I'm on OSX 10.6 and I have platform 2010.2.0.0 currently. Should I just install 2011.2.0.1 on top or is there an update mechanism that will be smoother?
I've definitely had bumpy upgrade experiences with the Haskell Platform. If you have enough trouble that you just want to wipe the thing and start fresh (you wouldn't be the first!), take a look here:
As far as I know there is no update mechanism. And I have never had any trouble with just installing one platform version on top of the other on OSX.
I come from the future (06/2013) and I just had to nuke my entire installation of the haskell platform in order to successfully install a newer. So... there's still no smooth way of upgrading. (At least in OS X)
Whether you need to nuke the existing platform depends on where cabal is configured to install packages.
On Mac OS X, the supplied cabal-install is modified to create a config which separates packages by GHC version. If that's the config you used, you can just install the Haskell Platform on top of the old one.
install-dirs user
prefix: /Users/pgiarrusso/Library/Haskell/$compiler/lib/$pkgid
-- [...]
install-dirs global
prefix: /Library/Haskell/$compiler/lib/$pkgid
Installation-specific binaries, like the ones from gtk2hs-buildtools
, are only separated with a configuration like the above.
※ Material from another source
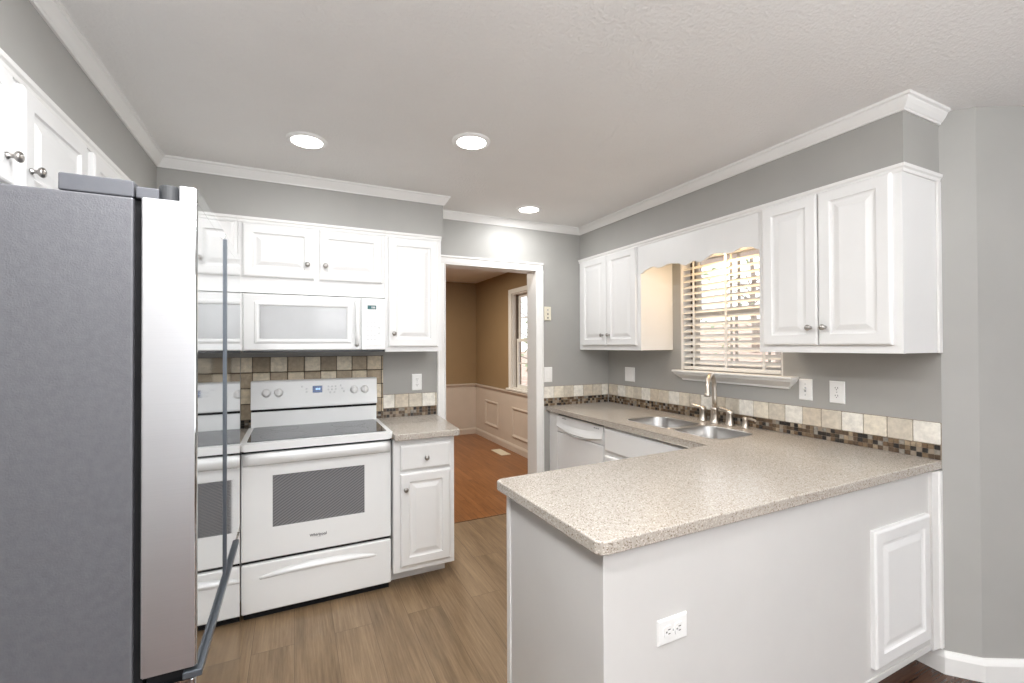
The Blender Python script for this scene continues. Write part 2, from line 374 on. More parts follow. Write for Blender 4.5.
# dining room
b = MB(); b.box(XL, XD, YD, YD+.1, .78, ZC); struct(b, 'wall_dining_far', M['tanwall'], O0)
b = MB(); b.box(XL, XD, YD-.012, YD+.1, 0, .78); struct(b, 'wall_dining_wainscot_far', M['wainscot'], O0)
DY0, DY1, DZ0, DZ1 = 4.5, 5.5, .84, 2.12
b = MB()
for y0, y1, z0, z1 in [(YW, DY0, .78, ZC), (DY1, YD, .78, ZC), (DY0, DY1, DZ1, ZC), (DY0, DY1, .78, DZ0)]: b.box(XD, XD+.14, y0, y1, z0, z1)
struct(b, 'wall_dining_right', M['tanwall'], O0)
b = MB(); b.box(XD-.012, XD+.14, YW, YD, 0, .78); struct(b, 'wall_dining_wainscot_right', M['wainscot'], O0)
RAIL = [(0, .765), (.012, .765), (.018, .78), (.03, .79), (.03, .808), (0, .808)]
b = MB(); b.sweep([(1.0, YD-.012), (XD-.012, YD-.012), (XD-.012, YW+.02)], RAIL); struct(b, 'trim_chair_rail', M['wainscot'])
BASE = [(0, 0), (.016, 0), (.016, .07), (.012, .082), (.006, .095), (0, .095)]
b = MB(); b.sweep([(XL+.01, YD-.012), (XD-.012, YD-.012), (XD-.012, YW+.02)], BASE); struct(b, 'baseboard_dining', M['wainscot'])
for k, (y0, y1, z0, z1) in enumerate([(5.94, 6.42, .22, .59), (4.75, 5.47, .19, .59)]):
    b = MB(right_frame(XD-.012, y1, z0)); w, h = y1-y0, z1-z0
    b.rings(w, h, [(0, 0), (0, .010), (.006, .016), (.018, .016), (.03, .008), (.038, .004), (.038, 0)], close_back=False, fill=False)
    struct(b, 'trim_panel_%d' % (k+1), M['wainscot'])
# crown moulding
CR = [(0, ZC-.057), (.008, ZC-.057), (.010, ZC-.050), (.014, ZC-.047), (.024, ZC-.033), (.032, ZC-.019), (.033, ZC-.014), (.041, ZC-.010), (.042, ZC), (0, ZC)]
b = MB(); b.sweep([(XSL, -.6), (XSL, YSB), (XSE, YSB), (XSE, YB), (XSR, YB), (XSR, YRE), (XR, YRE)], CR); struct(b, 'trim_crown', M['trim'])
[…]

As far as I can tell, at least the actual package register (in ~/.ghc/$GHC_VERSION
, used by ghc-pkg and cabal) is instead always per-GHC-version.
The config generated by a vanilla cabal-install (from Hackage) does not take such precautions.
install-dirs user
-- prefix: /Users/pgiarrusso/.cabal
[...]
install-dirs global
-- prefix: /usr/local
If you have such a config, I expect you're going to get trouble unless you remove at least the data in ~/.cabal
, and also the binaries in /usr/local
from the old Haskell Platform — but don't nuke the whole directory, since /usr/local
is often used for installing other software!
The default config is only generated when no config exists, so to update the config you need to move away the existing one.